O paradoxo europeu: muitas poupanças, poucos investimentos

Os números apresentados por Von der Leyen em Turim são eloquentes. "O primeiro problema, o mais óbvio, é a falta de financiamento. E vou dizer-vos uma coisa que vos vai surpreender: não há falta de capital na Europa". As poupanças das famílias europeias ascendem a quase 1400 mil milhões de euros, contra pouco mais de 800 mil milhões nos Estados Unidos. No entanto, algo está errado: na Europa, apenas 24% da riqueza financeira das famílias é investida em acções, em comparação com 42% nos EUA.

O resultado? Um terço dos unicórnios europeus acaba por abandonar o continente. Em Itália, apesar de os investimentos em capital de risco terem aumentado 600% numa década, o número de unicórnios continua a ser reduzido. " Não podemos aceitar que os nossos talentos mais brilhantes sejam obrigados a partir para serem bem-sucedidos", afirmou Von der Leyen a partir do OGR em Turim.

Fragmentação que impede a Europa de avançar

"Vivemos numa era em que uma linha de código pode atravessar o continente num milésimo de segundo, enquanto a start-up que a criou fica retida na fronteira", afirmou o Presidente da Comissão. O mercado único está fragmentado. Demasiadas vezes é mais fácil expandir-se noutro continente do que na Europa. Lidar com 27 legislações e burocracias diferentes pode tornar-se um pesadelo."

O anúncio de Turim: chega o 28º regime

Foi neste contexto que Von der Leyen anunciou da plateia da Tech Week italiana a solução: "A Comissão está a propor uma abordagem completamente nova para mudar a forma como as empresas inovadoras operam em toda a Europa: o 28. A proposta legislativa chegará à mesa de Bruxelas no início de 2026.

"Quero que seja verdade para vós o que é verdade para uma empresa em fase de arranque de São Francisco nos EUA", afirmou, olhando para os jovens inovadores presentes no OGR. O 28.º regime deverá permitir que as empresas europeias em fase de arranque operem em toda a UE com um conjunto unificado de regras, deixando de ter de navegar entre 27 regulamentações nacionais diferentes.

O Presidente anunciou igualmente outras medidas de apoio ao ecossistema tecnológico europeu: o fundo Scaleup Europe, com investimentos multibilionários em parceria com particulares para apoiar sectores estratégicos, da IA às tecnologias quânticas, e a estratégia "AI First" para acelerar a adoção da inteligência artificial na Europa.

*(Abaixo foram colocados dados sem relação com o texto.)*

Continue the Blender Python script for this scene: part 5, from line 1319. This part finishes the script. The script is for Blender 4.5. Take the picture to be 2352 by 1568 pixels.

Mas é o 28º regime que constitui a proposta que poderá efetivamente alterar as regras do jogo. Não é certamente rasgando a nossa legislação: estas são regras acordadas que proporcionam segurança e previsibilidade. Mas precisamos de simplificar, facilitando a inovação", salientou Von der Leyen.

De Draghi a Von der Leyen: a génese da ideia

A ideia do 28.º regime que Von der Leyen anunciou em Turim não surgiu do nada. É uma das recomendações centrais do Relatório sobre a Competitividade Europeia que Mario Draghi apresentou em setembro de 2024 a pedido da própria Von der Leyen. O antigo presidente do BCE e primeiro-ministro italiano tinha identificado a fragmentação regulamentar como um dos principais obstáculos ao crescimento de empresas europeias inovadoras.

No seu relatório, Draghi recordou o facto impiedoso que Von der Leyen retomaria mais tarde nos seus discursos: não há nenhuma empresa da UE com uma capitalização bolsista superior a 100 mil milhões de euros que tenha sido criada do zero nos últimos cinquenta anos, enquanto nos Estados Unidos as histórias de sucesso se multiplicam. O problema? As empresas europeias em fase de arranque têm de lidar com 27 regulamentações nacionais diferentes, um labirinto burocrático que atrasa o crescimento e leva muitas empresas a mudarem-se para o estrangeiro.

Enrico Letta, no seu relatório sobre o mercado único intitulado "Muito mais do que um mercado", apresentado em abril de 2024, também tinha proposto esta solução: "Esta ideia de um 28º regime ou de um 28º Estado virtual visa encontrar um compromisso entre a vontade de todos os Estados-Membros de manterem as suas próprias regulamentações e a necessidade de procedimentos acelerados para os investimentos.

A proposta foi depois incluída nas agendas oficiais da Comissão. No seu discurso sobre o estado da União, proferido a 10 de setembro em Estrasburgo, Von der Leyen incluiu o 28º regime no roteiro para o mercado único até 2028, juntamente com outros objectivos, como a quinta liberdade para o conhecimento e a inovação.

O modelo de Delaware: inspiração americana

A inspiração para o 28º regime vem diretamente dos Estados Unidos e, mais especificamente, do Delaware. Este pequeno Estado da costa leste americana criou um sistema regulamentar tão favorável às empresas que 67% das empresas da Fortune 500 - da Walmart à Amazon, da ExxonMobil à Apple - optaram por se constituir neste Estado.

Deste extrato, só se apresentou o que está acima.